STORED DATA ->
=======
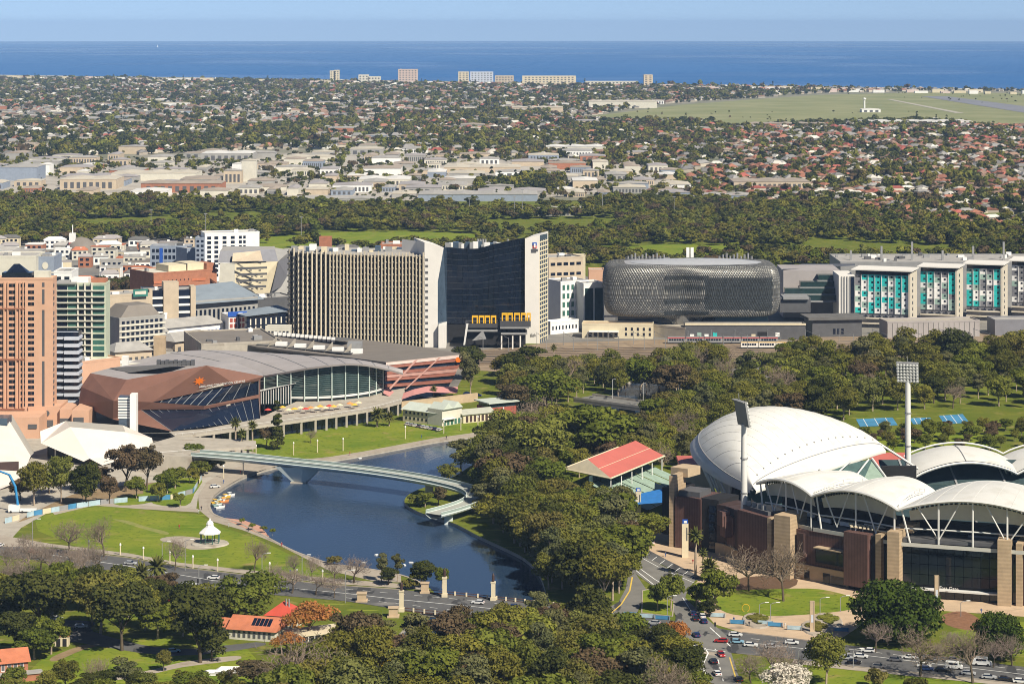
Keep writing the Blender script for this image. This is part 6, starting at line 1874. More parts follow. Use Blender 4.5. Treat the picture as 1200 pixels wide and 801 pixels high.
# angular arts building
ab = thing('angular_building', 'angular grey and cream building with slotted louvre bands and folded roof', 'building', G(290, 372))
DA = 1680
def pa(x, y, d=DA): return P(x, y, d)
def face(pts, mt, nm, parent=ab):
 m_ = MB(); m_.poly(pts); return wb(m_, nm, mt, parent)
face([pa(255, 360), pa(276, 362), pa(275, 309), pa(258, 308)], M_OFFW, 'wall'); face([pa(276, 362), pa(312, 358, 1700), pa(326, 306, 1700), pa(275, 309)], M_CREAM, 'wall')
face([pa(312, 358, 1700), pa(336, 356, 1720), pa(341, 293, 1740), pa(326, 306, 1700)], M_GREYW, 'wall'); face([pa(326, 306, 1699), pa(341, 300, 1739), pa(340, 330, 1739), pa(318, 342, 1699)], M_GPAN, 'wall')
face([pa(255, 308, 1685), pa(326, 306, 1705), pa(322, 292, 1712), pa(258, 294, 1690)], M_GPAN, 'folded_roof'); face([pa(272, 306.5, 1683), pa(308, 305.5, 1690), pa(305, 293.5, 1704), pa(273, 296.5, 1690)], M_BEIGE, 'folded_roof')
face([pa(326, 306, 1705), pa(341, 293, 1740), pa(322, 290, 1740), pa(322, 292, 1712)], M_GREYW, 'folded_roof'); face([pa(258, 294, 1690), pa(322, 292, 1712), pa(322, 288.5, 1760), pa(262, 288.5, 1760)], M_ROOFG, 'roof')
face([pa(256, 308.6, 1681), pa(312, 306, 1681), pa(312, 307.6, 1681), pa(256, 310, 1681)], M_BLACK, 'shadow_gap')
for k, (x0, x1, y) in enumerate(((277, 313, 313.2), (279, 313, 320.4), (277, 313, 327.6), (279, 312, 335))):
 face([pa(x0, y + 3, 1678), pa(x1, y + 1.5, 1682), pa(x1, y - 1, 1682), pa(x0, y, 1678)], M_GREYD, 'louvre_band')
 for j in range(3): face([pa(x0 + 4 + j * 11, y + 4.4, 1677.6), pa(x0 + 7 + j * 11, y + 4.2, 1677.6), pa(x0 + 7 + j * 11, y + 2.6, 1677.6), pa(x0 + 4 + j * 11, y + 2.8, 1677.6)], M_GREYD, 'louvre_tooth')
# white slab tower
t, L, h = gen('apartment_block', 'white apartment slab with columns of dark windows near the parklands', (240, 330), (304, 328), 274, 18, M_WHITE, M_ROOFG, 0, 0)
for k, (a_, b_) in enumerate(((.04, .12), (.17, .25), (.32, .40), (.47, .55), (.62, .68), (.70, .75))):
 facade(t, 'window', L * a_, L * b_, 3, h - 1.5, 1, 9, .9, .62, M_GLASSB)
gen('apartment_block', 'blue grey wing at the left side of the white slab', (229, 330), (240, 330), 279, 16, M_BLUEG, M_ROOFG, 2, 9, None, 0)
t, L, h = gen('apartment_block', 'blue grey apartment block with balconies left of the white slab', (176, 322), (222, 322), 289, 16, M_BLUEG, M_ROOFG, 9, 4, None, 4, .7, .55)
pc(t, 'blue_panel', M_BLUEL, L * .24, L * .32, -.3, 0, 2, h - 1)
gen('apartment_block', 'plain blue grey block between the two apartment buildings', (219, 326), (232, 325), 292, 16, M_BLUEG, M_ROOFG, 0, 0, None, 0)
# market hall with pitched grey roofs, blue windows
t, L, h = gen('market_hall', 'grey roofed hall with blue glazed front among city roofs', (160, 413), (196, 411), 392, 20, M_WHITE, M_ROOFG, 10, 2, M_BLUEL, 0, .6, .7)
m_ = MB(); m_.add([(-1, -1, h + .8), (L + 1, -1, h + .8), (L + 1, 20, h + 6), (-1, 20, h + 6)], [(0, 1, 2, 3)]); m_.build('pitched_roof', M_ROOFG, t)
for nm, lb, a, b, yt, dp_, mt in (('long_shed', 'long low shed with pale hipped roof and chequered blue wall', (195, 405), (262, 398), 386, 22, M_WHITE), ('roof_hall', 'pale hipped roof hall below the chequered shed', (205, 420), (252, 414), 402, 20, M_BEIGE), ('roof_hall', 'low hall with greenish roof beside the brown convention hall', (135, 435), (178, 432), 414, 20, M_BEIGE)):
 t, L, h = gen(nm, lb, a, b, yt, dp_, mt, M_ROOFG, 14 if 'chequered blue' in lb else 6, 1, M_BLUEL if 'chequered blue' in lb else M_GREYD, 0, .5, .5)
 m_ = MB(); m_.add([(-1, -1.5, h + .8), (L + 1, -1.5, h + .8), (L + 1, dp_ + 1, h + .8), (-1, dp_ + 1, h + .8), (4, dp_ / 2, h + 5), (L - 4, dp_ / 2, h + 5)], [(0, 1, 5, 4), (1, 2, 5), (2, 3, 4, 5), (3, 0, 4)]); m_.build('hipped_roof', M_ROOFG, t)
t, L, h = gen('red_white_building', 'red and white chequered block with dark blue roof sign', (268, 400), (288, 399), 371, 18, M_WHITE, M_ROOFG, 4, 4, M_BRICKR, 0, .75, .7)
pc(t, 'sign_board', M_BLUEL, -.5, L + .5, -.6, .2, h, h + 3); pc(t, 'sign_mark', M_WHITE, L * .55, L * .8, -.7, -.6, h + .8, h + 2.2)
t, L, h = gen('glazed_building', 'low building with tilted blue grey roof right of the red and white block', (289, 402), (340, 398), 372, 20, M_GLASSB, M_BLUEROOF, 8, 3, M_OFFW, 0, .25, .8)
m_ = MB(); m_.add([(-1, -2, h + 1), (L + 1, -2, h + 2.5), (L + 1, 20, h + 4), (-1, 20, h + 1.5)], [(0, 1, 2, 3)]); m_.build('tilted_roof', M_BLUEROOF, t)
t, L, h = gen('station_roof', 'wide blue grey railway station roof in the city', (225, 392), (302, 386), 354, 40, M_GREYW, M_BLUEROOF, 14, 1, None, 0, .5, .5)
m_ = MB(); m_.add([(-12, -4, h - 1), (L + 4, -3, h - 1), (L + 2, 40, h + 7), (-4, 40, h + 5)], [(0, 1, 2, 3)]); m_.build('sloping_roof', M_BLUEROOF, t)
gen('low_hall', 'low white long hall with dark window strip', (192, 396), (253, 388), 368, 10, M_WHITE, M_WHITE, 20, 1, None, 0, .8, .4)
gen('brick_stack', 'square tan brick stack building amid roofs', (180, 428), (193, 428), 396, 6, M_TAN2, M_TAN2, 0, 0, None, 0)
gen('peach_hall', 'flat roofed peach building behind the brown convention hall', (96, 468), (141, 462), 425, 18, M_PEACH, M_OFFW, 0, 0, None, 3)
gen('silo_block', 'white cylinder like vents block behind the copper roof', (143, 440), (150, 440), 419, 3, M_WHITE, M_WHITE, 0, 0, None, 0)
gen('shop_building', 'cream shop block with yellow awnings at the foot of the louvred tower', (312, 408), (340, 408), 384, 10, M_OFFW, M_ROOFG, 6, 2, None, 0)
gen('construction_frame', 'dark frame roof with tanks before the angular building', (276, 382), (345, 378), 352, 26, M_GREYD, M_ROOFG, 0, 0, None, 7)
# church tower with dome roof
ct = thing('church', 'brick church tower with white belfry beside a low grey dome', 'church', G(86, 300))
dC = 2105
m_ = MB(); q = P(85, 288, dC); m_.obox((q.x, q.y), (1, 0), 5.6, 5.6, 0, q.z + 3); wb(m_, 'tower', M_BRICKR, ct)
m_ = MB(); m_.obox((q.x, q.y), (1, 0), 5.0, 5.0, q.z + 3, q.z + 11); m_.tube([(q.x, q.y, q.z + 11), (q.x, q.y, q.z + 18)], .5, 5); wb(m_, 'belfry', M_WHITE, ct)
m_ = MB(); c_ = P(95, 293, dC + 5); m_.lathe([(14, 0), (14, 7), (11, 11), (6, 14.5), (.2, 16)], 20, (c_.x, c_.y)); wb(m_, 'dome', M_ROOFT, ct, True)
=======
GOAL OF THE EXERCISE -> From the listing above, copy all lines holding the word "wide".

IN RESPONSE ->
Keep writing the Blender script for this image. This is part 6, starting at line 1874. More parts follow. Use Blender 4.5. Treat the picture as 1200 pixels wide and 801 pixels high.
t, L, h = gen('station_roof', 'wide blue grey railway station roof in the city', (225, 392), (302, 386), 354, 40, M_GREYW, M_BLUEROOF, 14, 1, None, 0, .5, .5)